PROVIDED MATERIAL
start

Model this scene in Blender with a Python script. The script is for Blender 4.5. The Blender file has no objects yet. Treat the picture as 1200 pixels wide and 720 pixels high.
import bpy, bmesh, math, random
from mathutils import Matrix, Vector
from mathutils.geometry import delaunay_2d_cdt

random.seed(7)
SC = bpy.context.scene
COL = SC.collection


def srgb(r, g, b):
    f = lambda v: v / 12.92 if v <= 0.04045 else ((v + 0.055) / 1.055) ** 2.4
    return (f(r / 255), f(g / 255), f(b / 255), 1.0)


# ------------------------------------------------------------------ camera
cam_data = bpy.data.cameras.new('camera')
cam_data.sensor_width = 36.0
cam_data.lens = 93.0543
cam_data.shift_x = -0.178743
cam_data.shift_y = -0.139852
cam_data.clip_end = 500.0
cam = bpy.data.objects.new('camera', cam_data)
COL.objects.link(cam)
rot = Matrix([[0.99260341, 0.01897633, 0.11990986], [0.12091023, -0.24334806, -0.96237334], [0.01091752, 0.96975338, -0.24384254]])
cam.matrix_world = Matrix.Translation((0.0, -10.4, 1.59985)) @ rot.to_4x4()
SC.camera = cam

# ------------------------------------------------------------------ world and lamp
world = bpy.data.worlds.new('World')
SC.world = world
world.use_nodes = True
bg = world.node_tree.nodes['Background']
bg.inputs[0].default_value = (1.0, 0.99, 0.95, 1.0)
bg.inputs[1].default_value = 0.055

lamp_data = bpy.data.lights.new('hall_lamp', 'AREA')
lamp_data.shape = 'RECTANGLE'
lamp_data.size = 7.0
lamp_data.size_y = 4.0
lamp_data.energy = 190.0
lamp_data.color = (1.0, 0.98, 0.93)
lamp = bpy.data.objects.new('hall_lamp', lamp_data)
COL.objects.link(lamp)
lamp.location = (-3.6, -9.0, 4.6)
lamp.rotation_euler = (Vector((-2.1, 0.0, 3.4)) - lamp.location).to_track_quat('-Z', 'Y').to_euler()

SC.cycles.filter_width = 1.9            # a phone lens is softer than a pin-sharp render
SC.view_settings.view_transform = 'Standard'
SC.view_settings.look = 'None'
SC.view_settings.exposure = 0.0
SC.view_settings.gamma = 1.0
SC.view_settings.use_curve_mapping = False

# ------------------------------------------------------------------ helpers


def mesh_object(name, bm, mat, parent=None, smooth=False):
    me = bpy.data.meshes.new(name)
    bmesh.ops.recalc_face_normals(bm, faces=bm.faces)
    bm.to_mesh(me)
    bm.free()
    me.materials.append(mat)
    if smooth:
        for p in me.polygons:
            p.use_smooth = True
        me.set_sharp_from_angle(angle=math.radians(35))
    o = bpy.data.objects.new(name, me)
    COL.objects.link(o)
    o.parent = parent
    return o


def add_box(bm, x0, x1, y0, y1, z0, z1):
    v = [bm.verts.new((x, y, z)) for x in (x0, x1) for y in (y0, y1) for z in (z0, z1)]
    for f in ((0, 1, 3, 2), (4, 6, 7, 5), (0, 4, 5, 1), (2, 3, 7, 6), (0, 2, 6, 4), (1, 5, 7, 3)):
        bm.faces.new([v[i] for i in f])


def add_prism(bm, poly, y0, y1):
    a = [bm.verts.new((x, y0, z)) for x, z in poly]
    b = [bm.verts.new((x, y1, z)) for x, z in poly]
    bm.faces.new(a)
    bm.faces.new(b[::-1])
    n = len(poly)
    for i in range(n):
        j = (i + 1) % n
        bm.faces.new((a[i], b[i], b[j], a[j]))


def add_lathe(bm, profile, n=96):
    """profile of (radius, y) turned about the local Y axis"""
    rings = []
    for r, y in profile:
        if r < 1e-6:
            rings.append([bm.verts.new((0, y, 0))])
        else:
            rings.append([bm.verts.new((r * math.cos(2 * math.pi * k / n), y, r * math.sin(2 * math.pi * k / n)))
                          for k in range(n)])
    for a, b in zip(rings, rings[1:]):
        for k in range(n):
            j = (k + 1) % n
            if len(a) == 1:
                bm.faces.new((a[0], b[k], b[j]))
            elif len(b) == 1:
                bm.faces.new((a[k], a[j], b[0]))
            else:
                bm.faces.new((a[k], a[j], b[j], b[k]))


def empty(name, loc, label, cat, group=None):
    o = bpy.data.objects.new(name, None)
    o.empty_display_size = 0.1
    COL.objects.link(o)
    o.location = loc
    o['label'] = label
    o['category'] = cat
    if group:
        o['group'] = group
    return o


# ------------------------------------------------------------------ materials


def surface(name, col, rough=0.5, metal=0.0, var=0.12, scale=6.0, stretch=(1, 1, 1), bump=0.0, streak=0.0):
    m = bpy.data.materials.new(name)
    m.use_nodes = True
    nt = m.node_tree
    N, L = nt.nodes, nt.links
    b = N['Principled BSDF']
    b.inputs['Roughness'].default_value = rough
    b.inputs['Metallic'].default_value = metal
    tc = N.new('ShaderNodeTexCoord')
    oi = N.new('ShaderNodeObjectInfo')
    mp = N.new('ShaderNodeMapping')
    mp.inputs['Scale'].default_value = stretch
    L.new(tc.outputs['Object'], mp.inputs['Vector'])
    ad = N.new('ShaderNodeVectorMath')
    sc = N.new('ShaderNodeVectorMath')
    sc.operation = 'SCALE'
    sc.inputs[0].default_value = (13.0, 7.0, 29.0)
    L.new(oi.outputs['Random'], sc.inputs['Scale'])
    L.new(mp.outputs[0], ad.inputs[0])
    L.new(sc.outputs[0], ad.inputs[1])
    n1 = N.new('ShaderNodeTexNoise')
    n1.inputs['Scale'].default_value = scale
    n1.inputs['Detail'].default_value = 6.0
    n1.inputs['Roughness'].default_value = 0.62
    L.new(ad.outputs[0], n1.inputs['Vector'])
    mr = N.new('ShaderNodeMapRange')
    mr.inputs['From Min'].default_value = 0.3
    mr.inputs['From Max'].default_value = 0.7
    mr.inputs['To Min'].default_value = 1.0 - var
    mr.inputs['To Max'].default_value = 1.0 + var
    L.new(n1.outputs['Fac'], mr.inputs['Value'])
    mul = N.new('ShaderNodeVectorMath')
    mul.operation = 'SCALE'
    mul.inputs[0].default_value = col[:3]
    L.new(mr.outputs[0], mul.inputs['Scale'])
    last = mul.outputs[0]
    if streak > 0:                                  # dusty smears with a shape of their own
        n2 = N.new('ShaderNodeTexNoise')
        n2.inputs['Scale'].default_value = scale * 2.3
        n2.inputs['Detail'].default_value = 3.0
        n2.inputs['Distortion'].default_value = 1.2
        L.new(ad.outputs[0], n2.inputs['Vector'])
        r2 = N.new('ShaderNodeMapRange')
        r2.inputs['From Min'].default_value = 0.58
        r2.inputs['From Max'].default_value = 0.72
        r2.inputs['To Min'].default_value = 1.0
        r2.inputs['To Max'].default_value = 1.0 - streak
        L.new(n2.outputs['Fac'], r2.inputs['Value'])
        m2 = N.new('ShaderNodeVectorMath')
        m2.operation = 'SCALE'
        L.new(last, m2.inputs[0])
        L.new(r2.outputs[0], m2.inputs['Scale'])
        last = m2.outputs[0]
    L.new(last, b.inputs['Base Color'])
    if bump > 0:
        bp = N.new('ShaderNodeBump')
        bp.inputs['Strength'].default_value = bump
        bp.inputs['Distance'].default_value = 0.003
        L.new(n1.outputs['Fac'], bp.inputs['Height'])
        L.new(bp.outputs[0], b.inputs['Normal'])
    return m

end

Starting at the first line of the listing, retype every line up to and including the one with "return (f(r /".

Model this scene in Blender with a Python script. The script is for Blender 4.5. The Blender file has no objects yet. Treat the picture as 1200 pixels wide and 720 pixels high.
import bpy, bmesh, math, random
from mathutils import Matrix, Vector
from mathutils.geometry import delaunay_2d_cdt

random.seed(7)
SC = bpy.context.scene
COL = SC.collection


def srgb(r, g, b):
    f = lambda v: v / 12.92 if v <= 0.04045 else ((v + 0.055) / 1.055) ** 2.4
    return (f(r / 255), f(g / 255), f(b / 255), 1.0)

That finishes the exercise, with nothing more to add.